* _Requirements_
Identify each line below containing the string "script" and copy it.
::: Rows
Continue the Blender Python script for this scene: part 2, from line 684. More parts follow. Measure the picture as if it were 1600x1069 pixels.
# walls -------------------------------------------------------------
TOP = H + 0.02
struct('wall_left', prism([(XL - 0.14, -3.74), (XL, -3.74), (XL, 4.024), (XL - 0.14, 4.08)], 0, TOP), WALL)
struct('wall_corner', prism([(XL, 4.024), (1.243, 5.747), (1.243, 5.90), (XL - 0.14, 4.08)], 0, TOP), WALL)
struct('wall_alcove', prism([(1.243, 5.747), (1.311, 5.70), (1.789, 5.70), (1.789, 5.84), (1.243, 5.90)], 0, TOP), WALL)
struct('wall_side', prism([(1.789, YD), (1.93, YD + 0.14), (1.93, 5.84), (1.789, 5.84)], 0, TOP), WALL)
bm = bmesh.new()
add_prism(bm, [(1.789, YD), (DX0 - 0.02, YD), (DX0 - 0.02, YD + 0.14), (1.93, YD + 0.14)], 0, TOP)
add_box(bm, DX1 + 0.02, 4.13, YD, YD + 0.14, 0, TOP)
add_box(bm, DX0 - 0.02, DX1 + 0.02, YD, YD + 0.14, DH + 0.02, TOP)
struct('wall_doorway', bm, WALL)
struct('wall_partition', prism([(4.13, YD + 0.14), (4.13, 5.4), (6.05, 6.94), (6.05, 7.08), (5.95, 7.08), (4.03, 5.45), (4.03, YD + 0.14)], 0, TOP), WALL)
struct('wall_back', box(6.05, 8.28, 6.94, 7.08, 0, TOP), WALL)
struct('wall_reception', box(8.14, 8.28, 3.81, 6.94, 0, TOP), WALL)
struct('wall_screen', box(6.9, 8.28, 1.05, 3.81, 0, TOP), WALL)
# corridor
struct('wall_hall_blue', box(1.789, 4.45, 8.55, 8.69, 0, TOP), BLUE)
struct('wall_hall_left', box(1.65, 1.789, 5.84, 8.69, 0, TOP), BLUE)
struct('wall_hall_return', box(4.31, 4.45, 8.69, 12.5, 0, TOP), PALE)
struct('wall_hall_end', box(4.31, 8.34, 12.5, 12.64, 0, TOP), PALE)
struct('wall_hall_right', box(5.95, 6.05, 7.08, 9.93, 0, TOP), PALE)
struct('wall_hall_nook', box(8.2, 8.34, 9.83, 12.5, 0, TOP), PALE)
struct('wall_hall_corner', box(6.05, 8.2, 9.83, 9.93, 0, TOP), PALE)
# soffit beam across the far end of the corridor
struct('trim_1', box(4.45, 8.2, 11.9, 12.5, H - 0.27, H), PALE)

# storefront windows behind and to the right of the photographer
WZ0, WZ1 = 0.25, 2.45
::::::
::: Rows
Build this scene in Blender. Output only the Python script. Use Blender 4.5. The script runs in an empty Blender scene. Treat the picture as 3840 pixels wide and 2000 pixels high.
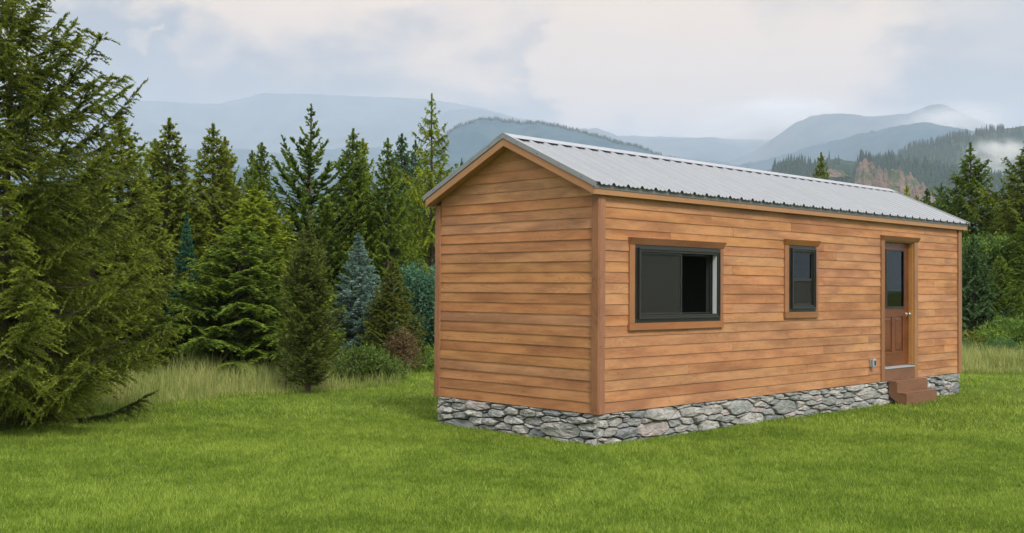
::::::
::: Rows
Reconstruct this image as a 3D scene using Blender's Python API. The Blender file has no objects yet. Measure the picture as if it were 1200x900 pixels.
::::::
* _Expected answer_
Continue the Blender Python script for this scene: part 2, from line 684. More parts follow. Measure the picture as if it were 1600x1069 pixels.
Build this scene in Blender. Output only the Python script. Use Blender 4.5. The script runs in an empty Blender scene. Treat the picture as 3840 pixels wide and 2000 pixels high.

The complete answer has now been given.